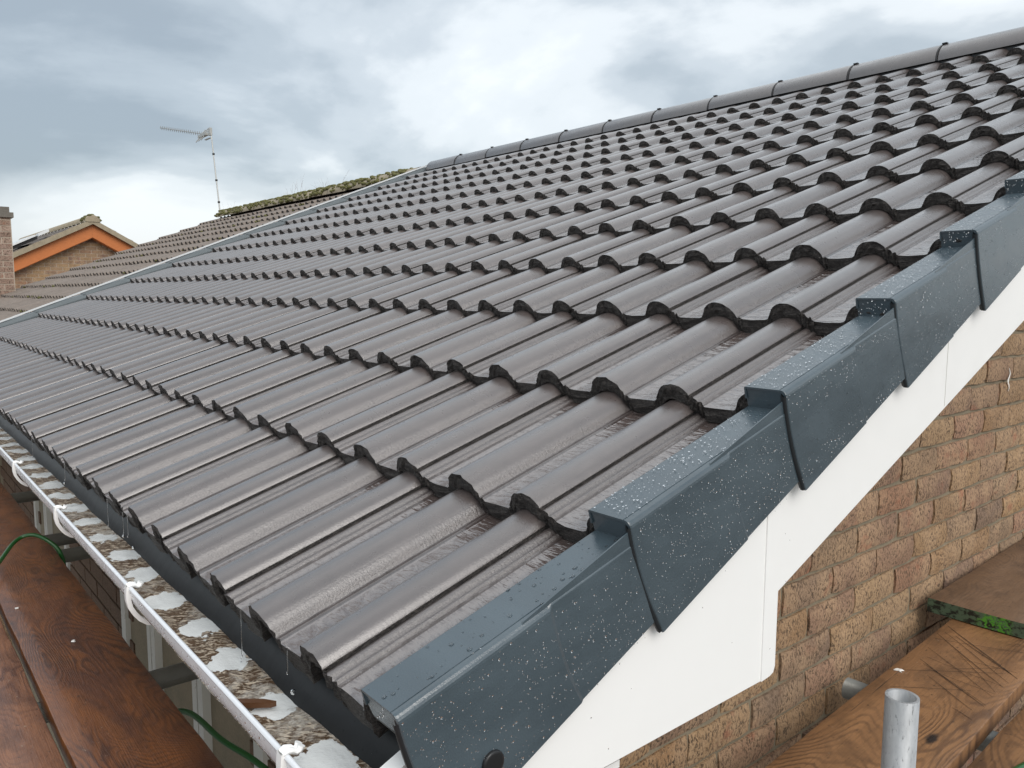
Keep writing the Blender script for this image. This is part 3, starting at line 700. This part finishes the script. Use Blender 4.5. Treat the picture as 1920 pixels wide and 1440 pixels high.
for _ in range(14):
    y = rr.uniform(.1, .9); z = rr.uniform(-.15, zt(y)-.17); it.append((Vector((.1926 if .612 < y < .652 else (.1906 if y < .61 else .1851), y, z)), Vector((1, 0, 0)), rr.uniform(.0005, .0011), 1))
for _ in range(260):
    x = rr.uniform(-2.0, .14); f = rr.random(); it.append((Vector((x, .056-.031*f, -.066-.05*f)), Vector((0, -.85, .5)), rr.uniform(.0006, .0016), 1))
drops('rain_drops', it, 'rain drops beaded on the white gutter and boards', 2)
dp = MB()
def ball(mb, c, r, st=1.0, n=10, mm=6):
    mb.quadgrid([[(c[0]+r*math.sin(math.pi*j/mm)*math.cos(2*math.pi*i/n), c[1]+r*math.sin(math.pi*j/mm)*math.sin(2*math.pi*i/n), c[2]+r*st*math.cos(math.pi*j/mm)) for i in range(n+1)] for j in range(mm+1)], 0, True)
for (x, y, z, ln) in ((-.082, .012, -.040, .026), (-.233, .012, -.045, .055), (-.979, .012, -.045, .045), (-.854, .012, -.045, .034), (-.82, .012, -.045, .030), (-1.42, .012, -.045, .03), (-1.9, .012, -.045, .05)):
    dp.tube([(x, y, z+.012), (x, y, z), (x, y, z-ln*.5), (x, y, z-ln)], [.0012, .0006, .0004, .0007], 6)
    ball(dp, (x, y, z-ln), .0013, 1.6)
for (x, y, z, r) in ((-.085, .02, -.094, .0036), (-.818, .02, -.098, .003), (-.237, .012, -.106, .001), (-.237, .012, -.110, .0012), (-.236, .012, -.102, .0009), (-.854, .012, -.083, .003), (-1.43, .012, -.085, .003)): ball(dp, (x, y, z), r)
tag(dp.build('falling_drips', M_DROP), 'clear drips falling from the tile noses into the gutter', 'water drips', kind='stuff')

# wooden chip lying in the gutter silt
st = MB(); st.prism([(-.048, -.0035), (-.020, -.0055), (.004, -.004), (.010, .0), (-.006, .0045), (-.046, .004)], -.003, .004, axis=2)
o = st.build('wood_chip', M_STICK, None, (-.096, -.008, -.1045), (0.02, .05, .95)); tag(o, 'brown wet wood chip lying in the silt of the white gutter', 'wood chip')

# ------------------------------------------------------------------ scaffold
def board(name, length, width, seed, mats, thick=.038, endmi=0, holes=()):
    rr = random.Random(seed); mb = MB(); nx_ = max(8, int(length/.09)); e = .0022
    ofs = [noise.noise(Vector((i*.35, seed*3.3, 0)))*.0035 + rr.uniform(-.0007, .0007) for i in range(nx_+1)]
    ofs2 = [noise.noise(Vector((i*.35, seed*3.3+9, 0)))*.0035 + rr.uniform(-.0007, .0007) for i in range(nx_+1)]
    rows = []
    for i in range(nx_+1):
        x = -length/2 + length*i/nx_; a = -width/2+ofs[i]; c = width/2+ofs2[i]; cup = .0015
        rows.append([(x, a, -thick+e), (x, a, -e), (x, a+e*.4, -e*.4), (x, a+e, 0), (x, a*.5, -cup*.6), (x, 0, -cup), (x, c*.5, -cup*.6), (x, c-e, 0), (x, c-e*.4, -e*.4), (x, c, -e), (x, c, -thick+e), (x, c-e, -thick), (x, a+e, -thick), (x, a, -thick+e)])
    mb.quadgrid(rows, 0, True, flip=True)
    mb.poly([rows[0][k] for k in range(13)], endmi); mb.poly([rows[-1][k] for k in range(13)][::-1], endmi)
    return mb
ZB = -.45
def put_board(name_label, length, width, seed, mats, center, ang, z=ZB, endmi=0, tilt=0):
    o = board('scaffold_board', length, width, seed, mats, endmi=endmi).build('scaffold_board', mats, None, (center[0], center[1], z), (0, tilt, ang))
    tag(o, name_label, 'scaffold board', 'scaffold boards'); return o
put_board('red-brown wet scaffold board running along under the white gutter', 2.62, .204, 1, [M_WOODL], (-.985, -.015), 0.0)
put_board('far wet scaffold board under the gutter, beyond the green hose', 3.9, .200, 2, [M_WOODL], (-4.255, -.017), 0.0, z=ZB-.002)
put_board('pinkish wet scaffold board across the dark gap from the gutter board', 3.6, .225, 3, [M_WOODL2], (-.9, -.243), 0.0, z=ZB+.001)
put_board('outer scaffold board furthest from the gutter, outside the pinkish one', 3.6, .225, 4, [M_WOODL2], (-.7, -.475), 0.0)
R1 = put_board('orange-brown scaffold board beside the brick wall, scored with dark saw cuts', 2.2, .228, 5, [M_WOODR], (.152, 1.25), math.pi/2+.062)
put_board('orange scaffold board furthest from the brick wall, beyond the open gap', 2.6, .225, 6, [M_WOODR], (.372, 2.32), math.pi/2+.030, z=ZB-.001)
U = put_board('grey-brown scaffold board with green painted end lapped on top of another', 2.0, .228, 8, [M_WOODU, M_GREEN], (.030, 2.80), math.pi/2+.03, z=-.4095, endmi=1)
put_board('grey-brown board beside the green-ended one, starting beyond it', 1.8, .225, 9, [M_WOODU], (.285, 3.05), math.pi/2+.03, z=-.4098)
# saw cuts scored in the orange board
cuts = [((.020, 1.745), (.236, 1.564), 1.5), ((.020, 1.676), (.230, 1.497), 1.2), ((.057, 1.697), (.226, 1.572), 1.4), ((.041, 1.576), (.231, 1.435), .8), ((.055, 1.498), (.234, 1.376), 1.3), ((.07, 1.48), (.236, 1.386), .8), ((.1, 1.427), (.226, 1.342), 1.0),
        ((.024, 1.38), (.206, 1.569), .7), ((.07, 1.311), (.19, 1.428), .7), ((.116, 1.573), (.227, 1.595), .6), ((.12, 1.5), (.2, 1.60), .6), ((.194, 1.322), (.240, 1.302), .8), ((.030, 1.70), (.232, 1.528), .9), ((.10, 1.60), (.228, 1.46), .7), ((.03, 1.64), (.20, 1.72), .4), ((.06, 1.52), (.225, 1.50), .4), ((.09, 1.46), (.23, 1.45), .4)]
cu = MB()
R1i = (Matrix.Translation(R1.location) @ Matrix.Rotation(math.pi/2+.062, 4, 'Z')).inverted()
for a, c, wdt in cuts:
    A = R1i @ Vector((*a, ZB)); B = R1i @ Vector((*c, ZB)); d = (B-A); n_ = Vector((-d.y, d.x, 0)).normalized(); N_ = 6
    rows = []
    for k in range(N_+1):
        f = k/N_; p = A + d*f + n_*.0012*math.sin(f*5+wdt*7); ww = .00055*wdt*(.35+math.sin(math.pi*min(1, f*.9+.05)))
        rows.append([(p.x-n_.x*ww, p.y-n_.y*ww, .0004), (p.x, p.y, .0007), (p.x+n_.x*ww, p.y+n_.y*ww, .0004)])
    cu.quadgrid(rows, 0, True, flip=False)
cu.build('saw_marks', M_SCR, R1)
def fleck(name, loc, r, lab, seed):
    rr = random.Random(seed); mb = MB(); n = 11
    ro = [r*rr.uniform(.35, 1.25) for _ in range(n)]
    top = [(ro[k]*.7*math.cos(k*2*math.pi/n), ro[k]*.7*math.sin(k*2*math.pi/n), .0022) for k in range(n)]; bot = [(ro[k]*math.cos(k*2*math.pi/n), ro[k]*math.sin(k*2*math.pi/n), .0) for k in range(n)]
    mb.quadgrid([bot+[bot[0]], top+[top[0]]], 0, True); mb.poly(top)
    o = mb.build(name, M_CHIP, None, loc); tag(o, lab, 'paint fleck')
fleck('paint_fleck', (.0494, 1.401, ZB+.0005), .011, 'splatted white fleck on the orange board above the standing tube', 1)
fleck('paint_fleck', (-1.298, -.012, ZB+.0005), .006, 'small pale chip on the red-brown board, nearer the gutter', 2)
fleck('paint_fleck', (-1.619, -.087, ZB+.0005), .006, 'small pale chip on the red-brown board, near the dark gap', 3)

def tubeobj(p0, p1, r, mats, label, wall_=.004, name='scaffold_tube'):
    mb = MB(); p0, p1 = Vector(p0), Vector(p1); c = (p0+p1)/2
    mb.tube([p0-c, (p0-c)*.5+(p1-c)*.5, p1-c], r, 28, 0, caps=False)
    ri = r-wall_; b0 = len(mb.v); mb.tube([p0-c, p1-c], ri, 28, 0, caps=False)
    for q in range(len(mb.f)-28, len(mb.f)): mb.f[q] = mb.f[q][::-1]
    # annular lips
    n = 29
    for a, bb_ in ((0, b0), (2*n, b0+n)):
        for k in range(28): mb.f.append((a+k, a+k+1, bb_+k+1, bb_+k)); mb.m.append(0); mb.s.append(False)
    o = mb.build(name, mats, None, tuple(c)); tag(o, label, 'scaffold tube', 'scaffold tubes'); return o
VP = tubeobj((.3215, .789, -2.75), (.3166, .787, -.1928), .0233, [M_GALV], 'galvanised steel tube standing upright with its open top showing')
rm = MB(); rm.quadgrid([[(.3166-.3191+.0213*math.cos(a), -.001+.0213*math.sin(a), 1.2786-z) for a in [math.radians(100+8*k) for k in range(6)]] for z in (.0, .006)], 0, True)
rm.build('red_mark', M_RED, VP)
tubeobj((-.045, 1.352, -.5135), (1.35, 1.41, -.5135), .02415, [M_TUBE], 'grey tube lying across under the orange boards, open end at the brick wall')
for x, lab in ((-1.115, 'tube across beneath the boards, nearest window side, under the red-brown board'), (-2.25, 'tube under the boards just past the green hose, in front of the window'), (-2.47, 'tube behind the hose tube, second from it under the far board'), (-3.26, 'far tube beneath the gutter near the left picture edge')):
    tubeobj((x, -.95, -.5135), (x+.02, .315, -.5135), .02415, [M_TUBE], lab)
tubeobj((-5.5, -.72, -.562), (.25, -.72, -.562), .02415, [M_TUBE], 'long ledger tube running beneath all the cross tubes')
tubeobj((-2.1, -.80, -2.75), (-2.1, -.80, .9), .02415, [M_GALV], 'upright tube at the outer edge of the boards') if False else None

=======

PROMPT:
Copy all lines from the data that hold the word "starting".

EXERCISE ANSWER:
Keep writing the Blender script for this image. This is part 3, starting at line 700. This part finishes the script. Use Blender 4.5. Treat the picture as 1920 pixels wide and 1440 pixels high.
put_board('grey-brown board beside the green-ended one, starting beyond it', 1.8, .225, 9, [M_WOODU], (.285, 3.05), math.pi/2+.03, z=-.4098)